Somalia's annual population growth rate is nearly 2.9 percent, the 16th largest in the world, more than 43 births per 1,000 population. Somali women have 6.4 births in their reproductive lifetime, the world's fourth highest fertility rate. More than 45 percent of the country's male population is under 15 years of age.

"The International Maritime Bureau classifies waters off of Somalia as some of the most dangerous in the world," Cdr. Berube says. Yet the shipping industry "has not seen (piracy) as a threat," he observes. Though President Obama has called piracy "a national emergency", he adds, "no one has taken full responsibility for dealing with the threat."
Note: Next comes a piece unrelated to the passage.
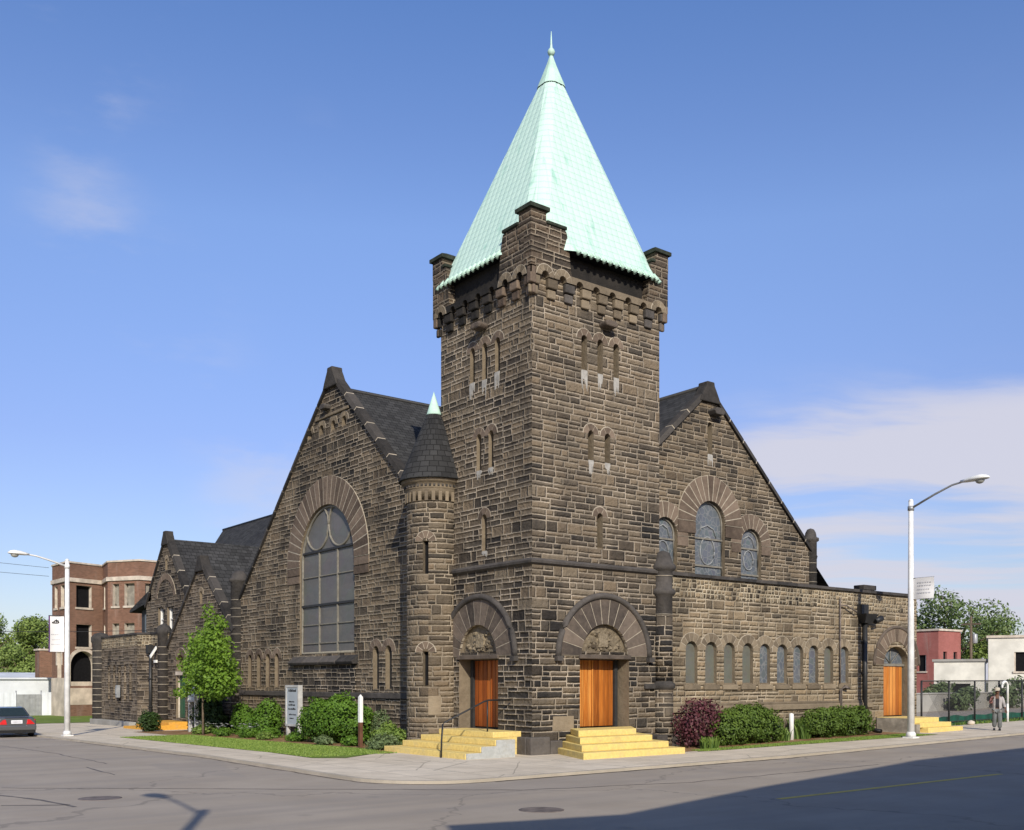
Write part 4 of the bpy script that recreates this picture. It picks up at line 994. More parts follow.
# ---------------- low rear wing with splayed end
mb = MB(); zt = 5.0; rear_pts = [(0, 32.2), (0, 35.2), (-.62, 35.75), (-.62, 43.3), (6, 43.3)]
WL = FL(-.62); hol = [(arch(v-.3, v+.3, 1.1, 3.0, 8), .12) for v in (36.9, 37.95, 39.0, 40.05, 41.1)]
wall(mb, A_, rect(32.2, 35.2, -1, 4.35)); wall(mb, A_, rect(32.2, 35.2, 4.35, zt), (), 2)
L = math.hypot(.62, .55); Fs = Fr((0, 35.2, 0), (-.62/L, .55/L, 0), (-.55/L, -.62/L, 0)); wall(mb, Fs, rect(0, L, -1, 4.35)); wall(mb, Fs, rect(0, L, 4.35, zt), (), 2)
wall(mb, WL, rect(35.75, 43.3, -1, 4.35), hol); wall(mb, WL, rect(35.75, 43.3, 4.35, zt), (), 2)
for h in hol: pane(mb, WL, h[0], .119, 0)
wall(mb, Fr((-.62, 43.3, 0), (1, 0, 0), (0, 1, 0)), rect(0, 6.6, -1, zt))
mb.face([(x, y, zt-.25) for x, y in ((0, 32.2), (0, 35.2), (-.62, 35.75), (-.62, 43.3), (6, 43.3), (6, 32.2))], 3)
rw = P('rear_wing', mb, ['rear', 'rear', 'check', 'shingle'])
mb = MB()
for (a, b) in zip(rear_pts, rear_pts[1:]):
    a, b = Vector((*a, 0)), Vector((*b, 0)); d = (b-a).normalized(); nn = Vector((-d.y, d.x, 0))
    k = max(1, round((b-a).length/1.3))
    for i in range(k):
        p, q = a+(b-a)*i/k, a+(b-a)*(i+1)/k; p = p+d*.008; q = q-d*.008
        lo = [p+nn*.07, q+nn*.07, q-nn*.35, p-nn*.35]; mb.hexa([v+Z*zt for v in lo], [v+Z*(zt+.12+RND.uniform(0, .02)) for v in lo], 0, RND.random()*.6)
P('parapet_coping', mb, 'dark', rw, .02)
mb = MB(); mb.lathe([(.5, -1), (.5, 4.7), (.58, 4.78), (.58, 5.1), (.4, 5.3), (.05, 5.42)], (-.55, 43.2), 14, 0, .3)
for z in [-.2+i*.4 for i in range(12)]: mb.lathe([(.503, z), (.52, z+.005), (.52, z+.03), (.503, z+.035)], (-.55, 43.2), 14, 1)
P('end_pier', mb, ['dark', 'mortar'], rw)
mb = MB(); mb.lathe([(.34, -1), (.34, 4.9), (.42, 4.96), (.42, 5.2), (.3, 5.4), (.03, 5.55)], (-.1, 32.75), 14, 0, .3)
for z in [0+i*.42 for i in range(11)]: mb.lathe([(.343, z), (.358, z+.005), (.358, z+.025), (.343, z+.03)], (-.1, 32.75), 14, 1)
P('porch_pier', mb, ['dark', 'mortar'], rw)
mb = MB(); mb.tube([(-.1, 35.0, -.35), (-.1, 35.0, 3.9)], .10, 8); mb.box(-.32, .05, 34.8, 35.2, 3.9, 4.4)
for z in (.8, 2.4): mb.box(-.24, .02, 34.86, 35.14, z, z+.07)
P('downspout', mb, 'blackmetal', rw)
mb = MB(); mb.box(-.18, .02, 33.9, 34.25, 3.35, 3.5); mb.hexa([(-.45, 34.0, 3.75), (-.45, 34.15, 3.75), (-.42, 34.15, 3.6), (-.42, 34.0, 3.6)], [(-.1, 34.0, 4.3), (-.1, 34.15, 4.3), (-.07, 34.15, 4.15), (-.07, 34.0, 4.15)]); P('floodlight', mb, 'whitemetal', rw)
mb = MB(); mb.box(-.80, -.62, 38.95, 39.25, 1.3, 2.05); mb.box(-.84, -.8, 39.0, 39.2, 1.5, 1.9); P('meter_box', mb, 'greymetal', rw)
mb = MB(); mb.box(-1.05, -.63, 35.9, 43.8, -1, -.1); P('wing_plinth', mb, 'conc', rw, .03)
# ---------------- rear cross gable above the wing
BU = 1.5; B_ = FL(BU); bp, bz, bs = 36.94, 11.0, 1.1; bw_ = lambda v: bz-abs(v-bp)*bs
rg = bpy.data.objects.new('rear_gable', bpy.data.meshes.new('d')); C.objects.link(rg); rg.parent = church
hol = [(rect(37.45, 38.4, 5.35, 6.8), .25), (rect(35.85, 36.8, 5.35, 6.75), .25)]
hol.append(slit(B_, 36.94, 9.0, 9.7, .36, rg, .3, 0, 5, .2, 'tan'))
mb = MB(); wall(mb, B_, [(33, 4.6), (40.6, 4.6), (40.6, bw_(40.6)), (bp, bz), (33, bw_(33))], hol)
t_ = mb.build('rear_gable', ['rear', 'tan'], church); rg.data = t_.data; bpy.data.objects.remove(t_); rg.name = 'rear_gable'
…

Betube stressed that there are three courses for dealing with piracy: private to public, nations hiring private maritime security; private to private, private sector firms hiring private security; and private ships with escorts supplied by national governments. Thus far, however, these options have been virtually ruled out as "too costly," the Naval Academy professor said.

The danger not being ignored is reports that the pirates have been negotiating with Al-Shabaab, a terrorist group operating in Somalia, with the latter receiving 20 percent of the hijacking profits for its cooperation.

According to New Yorker magazine writer Jon Lee Anderson, Al-Shabaab controls most of southern and central Somalia, including a large portion of the capital, Mogadishu, and has "declared war on the U.N. and on Western non-governmental organizations" that distribute food aid in Somalia. In the past two years, the group is believed to be responsible for killing 42 relief workers.

"Anywhere a state cannot control its own coastline, you're going to see piracy," Berube concluded.